Against this backdrop, the plan identifies nine specific lever points to reduce emissions, spanning operational decarbonisation via the Future Homes Standard, smart controls and energy storage, plant and fuel switching, onsite energy generation, materials design improvements, and reductions in key material emissions such as concrete, steel and bricks. To support these efforts, the Future Homes Hub has established two governance bodies: an Implementation Board, co-chaired by government officials and industry leaders, and an Embodied Carbon Implementation Board to coordinate with suppliers and stakeholders on material emissions strategies.

Sector-wide commitment is central. All of the UK’s largest developers and many smaller firms, including Barratt, Taylor Wimpey, Berkeley Group, and L&Q among others, have pledged to contribute to the plan’s delivery. The Hub also plans to work closely with the Net Zero Council to ensure alignment across sectors and support consistency with wider decarbonisation efforts. Company-level progress will be measured using sector-wide metrics developed by the Hub, with updates to the plan scheduled in 2026 to reflect enhanced data, methodologies, and sector needs.

Adding to this momentum, the Hub has released its Whole Life Carbon Benchmarking Study for 2025, providing the first rigorous, data-driven snapshot of embodied carbon performance in new low-rise homes. The analysis, built on 48 detailed assessments from 17 industry partners, follows recognised conventions for whole life carbon and professional standards, delivering a robust foundation for target-setting, design improvements, and sector transparency.

Environmental guidance has also been improved. The Future Homes Hub unveiled a new Biodiversity Net Gain (BNG) Good Practice Guide in June 2025, offering practical step-by-step implementation advice for developers, enriched with narrative examples from industry practitioners, helping to streamline ecological planning on-site.

Meanwhile, the challenge of heating decarbonisation continues at pace. The Carbon Trust’s ‘Heat Pump Ready’ innovation programme, backed by up to £60 million from the Net Zero Innovation Portfolio, is supporting 35 projects to improve affordability, customer experience, system integration, and smart energy approaches in the rollout of domestic heat pumps crucial for meeting the government’s 600,000 installations-per-year target by 2028. And on the industrial front, recent results from the Carbon Trust’s Industrial Energy Efficiency Accelerator revealed that 13 innovative projects, awarded £7 million in grants, could deliver up to 4 million tonnes of CO₂ savings over the next decade across sectors including metalworking, food equipment, resurfacing, and recycling.

There is also growing interest in flexibility across the energy system. A Carbon Trust-led analysis, conducted alongside Imperial College and diverse sector stakeholders, concluded that embedding flexibility across heat, transport, and power systems could save up to £16.7 billion annually by 2050, while supporting energy security amid rising electrification.

What this means:

The housing sector is now firmly on board with net zero, with the Transition Plan serving as a robust common blueprint that unites developers, supply chains, and government in reducing both operational and embodied emissions. The Whole Life Carbon benchmark gives the sector the data clarity it needs to set meaningful targets. Meanwhile, biodiversity guidance ensures developers can meet ecological obligations without compromising delivery.

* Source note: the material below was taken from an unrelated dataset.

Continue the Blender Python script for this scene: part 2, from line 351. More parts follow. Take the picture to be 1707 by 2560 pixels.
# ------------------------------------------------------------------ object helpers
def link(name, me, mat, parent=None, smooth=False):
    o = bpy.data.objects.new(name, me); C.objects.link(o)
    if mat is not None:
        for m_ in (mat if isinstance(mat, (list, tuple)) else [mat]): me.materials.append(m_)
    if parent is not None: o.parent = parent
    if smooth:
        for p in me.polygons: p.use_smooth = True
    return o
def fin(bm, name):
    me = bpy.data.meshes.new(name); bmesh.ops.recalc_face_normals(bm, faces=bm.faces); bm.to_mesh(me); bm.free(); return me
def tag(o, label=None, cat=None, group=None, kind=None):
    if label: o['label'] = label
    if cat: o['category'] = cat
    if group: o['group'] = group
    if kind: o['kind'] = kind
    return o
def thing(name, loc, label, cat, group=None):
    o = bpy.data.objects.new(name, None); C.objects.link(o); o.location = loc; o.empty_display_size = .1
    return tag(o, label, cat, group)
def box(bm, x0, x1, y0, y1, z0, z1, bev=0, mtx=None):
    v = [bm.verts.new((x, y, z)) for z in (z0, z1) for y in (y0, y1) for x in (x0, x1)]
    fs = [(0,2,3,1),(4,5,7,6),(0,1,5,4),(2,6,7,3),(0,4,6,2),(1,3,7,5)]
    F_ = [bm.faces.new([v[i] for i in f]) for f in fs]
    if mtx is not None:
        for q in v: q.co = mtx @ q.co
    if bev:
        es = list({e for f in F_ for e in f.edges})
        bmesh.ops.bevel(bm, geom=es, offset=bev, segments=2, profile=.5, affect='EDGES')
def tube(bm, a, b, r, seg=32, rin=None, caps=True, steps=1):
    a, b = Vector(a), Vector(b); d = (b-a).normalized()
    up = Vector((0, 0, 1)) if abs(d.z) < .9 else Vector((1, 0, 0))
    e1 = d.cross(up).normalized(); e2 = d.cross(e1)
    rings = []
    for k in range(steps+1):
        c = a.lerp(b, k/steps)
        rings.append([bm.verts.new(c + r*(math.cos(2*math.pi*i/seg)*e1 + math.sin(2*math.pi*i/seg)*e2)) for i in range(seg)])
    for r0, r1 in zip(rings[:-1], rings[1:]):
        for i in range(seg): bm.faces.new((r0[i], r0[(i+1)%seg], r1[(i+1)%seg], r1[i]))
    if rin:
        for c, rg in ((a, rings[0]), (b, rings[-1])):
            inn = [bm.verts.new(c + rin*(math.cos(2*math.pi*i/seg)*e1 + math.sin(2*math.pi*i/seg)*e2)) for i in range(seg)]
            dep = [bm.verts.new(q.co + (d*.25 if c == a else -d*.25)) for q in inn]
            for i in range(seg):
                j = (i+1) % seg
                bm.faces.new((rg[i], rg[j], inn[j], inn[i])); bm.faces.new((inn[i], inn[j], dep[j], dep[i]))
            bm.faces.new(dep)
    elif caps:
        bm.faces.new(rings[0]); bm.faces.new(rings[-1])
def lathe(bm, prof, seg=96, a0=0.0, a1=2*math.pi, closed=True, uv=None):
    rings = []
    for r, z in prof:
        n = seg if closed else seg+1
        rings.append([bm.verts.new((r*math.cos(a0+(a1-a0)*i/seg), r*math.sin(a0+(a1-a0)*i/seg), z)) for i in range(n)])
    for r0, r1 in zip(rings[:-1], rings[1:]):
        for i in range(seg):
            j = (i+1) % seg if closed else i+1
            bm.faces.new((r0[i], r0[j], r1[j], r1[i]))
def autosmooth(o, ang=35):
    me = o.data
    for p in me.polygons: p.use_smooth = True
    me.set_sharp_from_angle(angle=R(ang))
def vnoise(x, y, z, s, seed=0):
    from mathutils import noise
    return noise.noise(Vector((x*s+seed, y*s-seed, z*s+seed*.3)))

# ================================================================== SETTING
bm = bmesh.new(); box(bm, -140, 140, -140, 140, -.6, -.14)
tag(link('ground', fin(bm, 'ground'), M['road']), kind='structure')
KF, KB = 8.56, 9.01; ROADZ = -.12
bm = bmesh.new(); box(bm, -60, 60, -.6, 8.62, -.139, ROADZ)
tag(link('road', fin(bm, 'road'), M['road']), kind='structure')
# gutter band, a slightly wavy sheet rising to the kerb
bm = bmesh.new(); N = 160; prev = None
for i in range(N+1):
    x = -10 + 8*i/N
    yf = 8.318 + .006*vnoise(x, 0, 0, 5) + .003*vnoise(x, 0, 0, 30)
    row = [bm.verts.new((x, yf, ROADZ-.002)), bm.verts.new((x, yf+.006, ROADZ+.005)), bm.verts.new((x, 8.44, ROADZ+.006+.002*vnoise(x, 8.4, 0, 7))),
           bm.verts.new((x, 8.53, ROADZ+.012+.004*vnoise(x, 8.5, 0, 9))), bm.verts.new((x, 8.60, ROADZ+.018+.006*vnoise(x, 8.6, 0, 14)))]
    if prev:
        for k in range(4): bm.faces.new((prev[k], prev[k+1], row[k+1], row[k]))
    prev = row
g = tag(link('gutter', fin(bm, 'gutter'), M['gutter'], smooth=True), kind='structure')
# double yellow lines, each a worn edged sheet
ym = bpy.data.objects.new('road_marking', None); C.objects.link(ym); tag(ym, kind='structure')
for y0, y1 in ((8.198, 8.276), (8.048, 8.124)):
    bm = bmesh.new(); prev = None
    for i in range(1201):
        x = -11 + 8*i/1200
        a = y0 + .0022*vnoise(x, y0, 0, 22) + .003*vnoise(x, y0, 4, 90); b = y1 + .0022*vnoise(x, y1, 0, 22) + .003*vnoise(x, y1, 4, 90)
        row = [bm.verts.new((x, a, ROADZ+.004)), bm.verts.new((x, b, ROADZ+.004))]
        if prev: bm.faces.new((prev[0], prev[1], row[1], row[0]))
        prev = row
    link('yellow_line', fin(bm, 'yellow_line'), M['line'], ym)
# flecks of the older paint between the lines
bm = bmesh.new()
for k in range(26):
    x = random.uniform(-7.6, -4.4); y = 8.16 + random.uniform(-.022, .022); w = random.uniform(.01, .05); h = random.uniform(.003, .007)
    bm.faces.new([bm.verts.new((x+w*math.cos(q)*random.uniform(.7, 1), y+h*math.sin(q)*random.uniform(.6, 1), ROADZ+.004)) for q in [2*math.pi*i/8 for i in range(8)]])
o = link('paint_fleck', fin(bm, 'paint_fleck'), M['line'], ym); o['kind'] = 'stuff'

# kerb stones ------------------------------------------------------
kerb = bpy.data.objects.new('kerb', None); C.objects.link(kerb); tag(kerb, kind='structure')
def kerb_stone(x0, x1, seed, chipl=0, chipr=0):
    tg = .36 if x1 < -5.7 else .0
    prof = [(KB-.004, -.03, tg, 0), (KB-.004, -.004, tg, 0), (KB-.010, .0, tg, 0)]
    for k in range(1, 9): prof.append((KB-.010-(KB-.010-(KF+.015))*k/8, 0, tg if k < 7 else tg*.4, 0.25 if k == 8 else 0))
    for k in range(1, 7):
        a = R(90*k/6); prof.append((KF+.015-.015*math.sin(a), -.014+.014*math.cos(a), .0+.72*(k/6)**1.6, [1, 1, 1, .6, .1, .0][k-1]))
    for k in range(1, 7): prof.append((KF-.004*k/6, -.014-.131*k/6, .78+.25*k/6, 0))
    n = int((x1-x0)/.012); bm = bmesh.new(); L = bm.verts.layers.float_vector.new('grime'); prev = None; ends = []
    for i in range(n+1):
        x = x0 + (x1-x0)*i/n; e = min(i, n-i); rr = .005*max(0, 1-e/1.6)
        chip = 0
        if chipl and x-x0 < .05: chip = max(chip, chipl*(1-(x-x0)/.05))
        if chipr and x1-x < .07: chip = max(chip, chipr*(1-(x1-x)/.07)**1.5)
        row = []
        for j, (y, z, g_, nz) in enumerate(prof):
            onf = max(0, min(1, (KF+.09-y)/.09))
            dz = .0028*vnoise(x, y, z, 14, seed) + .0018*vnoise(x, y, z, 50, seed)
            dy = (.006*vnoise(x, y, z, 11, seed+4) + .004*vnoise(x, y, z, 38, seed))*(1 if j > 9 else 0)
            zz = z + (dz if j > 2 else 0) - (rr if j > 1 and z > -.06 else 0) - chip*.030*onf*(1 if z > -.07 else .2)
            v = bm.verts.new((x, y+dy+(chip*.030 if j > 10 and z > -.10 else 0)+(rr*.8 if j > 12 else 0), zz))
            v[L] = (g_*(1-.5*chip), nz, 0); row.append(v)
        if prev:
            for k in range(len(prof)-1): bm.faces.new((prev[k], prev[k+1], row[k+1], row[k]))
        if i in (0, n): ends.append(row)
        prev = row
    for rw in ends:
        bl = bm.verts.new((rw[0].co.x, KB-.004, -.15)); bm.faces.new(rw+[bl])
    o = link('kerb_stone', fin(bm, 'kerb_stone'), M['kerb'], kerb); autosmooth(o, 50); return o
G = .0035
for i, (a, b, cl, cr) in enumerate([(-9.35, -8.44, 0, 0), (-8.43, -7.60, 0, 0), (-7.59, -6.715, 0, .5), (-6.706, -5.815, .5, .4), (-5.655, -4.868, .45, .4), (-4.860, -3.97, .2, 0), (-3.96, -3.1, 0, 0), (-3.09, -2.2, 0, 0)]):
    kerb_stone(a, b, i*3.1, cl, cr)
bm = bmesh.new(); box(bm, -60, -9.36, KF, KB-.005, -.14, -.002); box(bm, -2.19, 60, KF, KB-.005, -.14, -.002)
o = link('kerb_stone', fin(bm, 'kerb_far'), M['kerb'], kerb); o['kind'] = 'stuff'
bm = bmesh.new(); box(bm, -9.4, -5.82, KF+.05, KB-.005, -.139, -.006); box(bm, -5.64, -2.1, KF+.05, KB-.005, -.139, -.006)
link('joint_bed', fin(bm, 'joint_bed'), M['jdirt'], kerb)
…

At the same time, high ambition in heating innovation and industrial efficiency illustrates how net-zero strategies are being embedded across sectors. The focus on flexibility underscores a broader shift towards smarter, integrated energy systems.

This multi-faceted progress shows that the UK’s net-zero transition is maturing from targets to tangible pathways across homes, infrastructure, emissions, and energy system design.